Crosby emphasizes here how Blake viewed the importance and perhaps the sacred state of childhood. In Songs of Innocence and Experience, there were critiques of organized religion (“The Garden of Love”) systematic child abuse (“The Chimney Sweeper”), and “…the institutionalized culture of benevolence that perpetuated poverty in “Holy Thursday”. From the grace of childhood, Blake travels the spectrum into the other side, the horror of such art as Blake’s The Great Red Dragon and the Woman Clothed with the Sun. It’s a scene from Revelations 12:1-4, and the terror is overwhelming. There are more beasts, six-headed monsters wielding terrible swift swords, and the reader might get overwhelmed by how powerful these images remain.

In Elizabeth Ferrell’s “William Blake on the West Coast”, we explore the Beats of the ’50s, those finger-snapping precursors to the hippies. Ferrell examines how the alternative communities prevalent there picked through elements of Blake’s oeuvre to suit their purposes. Poet Michael McClure claimed: “We’ve grown up together. Blake and I grew up together.” For McClure, there was the attraction of Blake’s antidualism.

“Blake’s belief in the unity of body and soul led him to advocate free love on the grounds that sexual pleasure is a simultaneous physical and spiritual liberation…”

There are images from the work of artist Jay Defeo that Ferrell argues go deep into the mission of uniting reason and imagination, the material and the spiritual. Such pieces as The Rose (1958-1966) are infinite in their perspective. Look deep into the center of the circle and hope for a safe return back to your starting point. For Defeo, much like one might imagine Blake feeling, the work was “…an example of what I feel intuitively and what I know cerebrally meshing together without any separation.” Wallace Berman’s 1958 works Portrait of Jay Defeo feature front and back images of the artist, nude, exposed in a pose that’s an homage to Blake’s 1795 work The Dance of Albion. The circle never breaks. This chapter takes a deeper dive than might be comfortable for the casual reader, so be forewarned. Staying with it will reap great rewards. There are collages, cutting and pasting and appropriations. Artist Helen Adam’s 1958 piece “I Had Sweet Company Because I Sought Out None” features a blonde woman in an orange glow having her chin nuzzled by a caterpillar and preparing for a kiss from a lizard.

In Henry Leveton’s “William Blake and Art Against Surveillance” we once again go deeper into the stranger corners of the artists’s mindset. He liked to visualize a presence he called Urizen, his “…mythic personification of rationality, the clockwork universe, and deism, the belief that God created the world but then left it to run by itself…” Leveton effectively and compellingly ties in the connection between the apparent subversive nature of Blake’s work in his time and the fact that by the mid-20th century, “…the idea of surveillance was politically and artistically prevalent in American art… Before the end of the 1940s artists associated with abstract expressionism would have been aware that their work had come into view of government watchdogs.”

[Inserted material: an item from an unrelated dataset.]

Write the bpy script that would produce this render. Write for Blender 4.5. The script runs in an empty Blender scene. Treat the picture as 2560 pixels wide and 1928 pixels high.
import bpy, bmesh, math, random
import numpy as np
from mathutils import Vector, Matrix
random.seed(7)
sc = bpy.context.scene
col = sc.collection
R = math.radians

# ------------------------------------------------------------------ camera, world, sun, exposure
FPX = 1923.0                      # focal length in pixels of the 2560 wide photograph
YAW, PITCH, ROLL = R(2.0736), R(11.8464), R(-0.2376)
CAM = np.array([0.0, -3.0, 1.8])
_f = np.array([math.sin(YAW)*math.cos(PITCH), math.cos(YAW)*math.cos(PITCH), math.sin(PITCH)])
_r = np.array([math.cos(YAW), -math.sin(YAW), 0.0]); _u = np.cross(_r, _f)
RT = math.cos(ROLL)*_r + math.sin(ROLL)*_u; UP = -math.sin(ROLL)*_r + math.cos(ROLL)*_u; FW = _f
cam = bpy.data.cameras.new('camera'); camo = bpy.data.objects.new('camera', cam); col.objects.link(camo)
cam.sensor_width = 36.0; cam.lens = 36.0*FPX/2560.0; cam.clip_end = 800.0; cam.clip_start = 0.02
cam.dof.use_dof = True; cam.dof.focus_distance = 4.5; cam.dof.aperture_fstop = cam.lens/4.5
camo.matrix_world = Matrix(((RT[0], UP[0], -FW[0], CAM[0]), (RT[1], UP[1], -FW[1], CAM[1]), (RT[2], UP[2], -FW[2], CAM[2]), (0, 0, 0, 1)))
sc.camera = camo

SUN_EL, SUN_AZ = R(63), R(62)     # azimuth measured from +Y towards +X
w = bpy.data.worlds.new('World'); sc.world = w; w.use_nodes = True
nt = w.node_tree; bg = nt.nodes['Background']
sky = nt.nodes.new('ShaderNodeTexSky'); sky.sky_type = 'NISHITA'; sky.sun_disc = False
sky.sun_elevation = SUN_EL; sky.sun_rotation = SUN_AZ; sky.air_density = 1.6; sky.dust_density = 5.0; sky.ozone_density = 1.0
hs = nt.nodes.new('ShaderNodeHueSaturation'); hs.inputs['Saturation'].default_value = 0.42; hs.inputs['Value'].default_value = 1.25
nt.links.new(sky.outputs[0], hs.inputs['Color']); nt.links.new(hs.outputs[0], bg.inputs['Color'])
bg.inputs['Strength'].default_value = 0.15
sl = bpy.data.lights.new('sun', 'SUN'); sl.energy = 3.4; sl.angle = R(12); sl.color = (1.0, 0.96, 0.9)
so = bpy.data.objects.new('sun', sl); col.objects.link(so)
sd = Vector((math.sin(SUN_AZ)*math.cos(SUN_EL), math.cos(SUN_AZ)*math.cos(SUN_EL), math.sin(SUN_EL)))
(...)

We may be familiar with the name and reputation of Jackson Pollock (whose 1950 piece Autumn Rhythm is reproduced here), but Clyfford Still proves to be a stronger revelation. His 1945 Untitled (Fear) and 1946 PH-69 are dark patches and slashes of color and paint. Sam Francis’s 1960 Damn Braces also works from Blake’s experiments with color. As Leveton notes, “Blake crafted a means of color printing that captured a profound disorder the artist-poet believed to be paradoxically fostered by Urizenic order and control.”

Similar ideas are explored in a deeper level through John P. Murphy’s chapter “Building Golgoonza in the Age of Aquarius”. This covered a strange segment of American history during that time which featured a couple in Athens, Ohio who (from 1969-1986) built their own version of the title community. Whatever this commune represented seemed to be rooted in Blake’s ideas that the eternal nature of all creative and imaginative acts were to build themselves up as a city unto God. Whatever falls apart after the ethereal structure provided by art will then be inhabited by humanity. Murphy also cites Colorado’s Drop City (immortalized in the TC Boyle novel of the same name), and The Woodstock Festival, the ultimate expression of community in the Age of Aquarius. The Golgoonza commune became a church of Blake and eventually burned down in the early 21st century.

Mark Crosby’s chapter “Sendak, Blake, and the Image of Childhood” beautifully captures how the great artist Maurice Sendak drew inspiration from Blake. Crosby tracks what he sees as Sendak’s “…journey from iconoclast to mainstay of popular culture…” and how it seemed to parallel the recuperation (or resurrection?) of Blake in the Age of Aquarius. Sendak had apparently spent his life immersing himself entirely in Blake. He illustrated select poems from Blake’s Songs of Innocence. In his illustrations for Ruth Krauss’s Charlotte and the White Horse, Sendak noted this was his “first attempt to unite poetry with William Blake.” There are no explicit quotes or appropriations so much as an adherence to composition of characters and colors. Sendak’s own My Brother’s Book (2012), his final publication, draws from Blake’s work about and inspired by Milton. It’s the end of life, the fall of man, but there’s no tragedy here. As Crosby notes, “…Sendak sought to prompt readers of all ages into a Blakean view of childhood…we should all be able to return to the bedrooms of our youth and the assurance of a hot supper.”

In “Blake Now and Then” W.J.T. Mitchell notes that the purpose of William Blake and the Age of Aquarius, published to coincide with the exhibit of the same name, the idea of “Now” is 2017 and “Then” is 1967. For Mitchell, though, it has to be deeper, and he takes a more Blakean view of “Now and Then.” It’s about “…the relation of any experiential moment of human time to the entire span of human history envisioned, recorded, and transmitted from age to age in the arts.” Blake’s is a tough and at times overwhelming legacy to consider. Who was he in his time? Who was he in the Age of Aquarius? In William Blake and the Age of Aquarius, those familiar with William Blake’s work will welcome the considerations of his legacy as seen through visual and auditory art since the mid-20th century through today. Those unfamiliar with Blake should still be fascinated by how the man’s work has drifted through the ages without losing much of its power. No reader of this book will come away from it unmoved and indifferent to the potential of the artistic sensibility as it comes to terms with light, dark, and everything in between.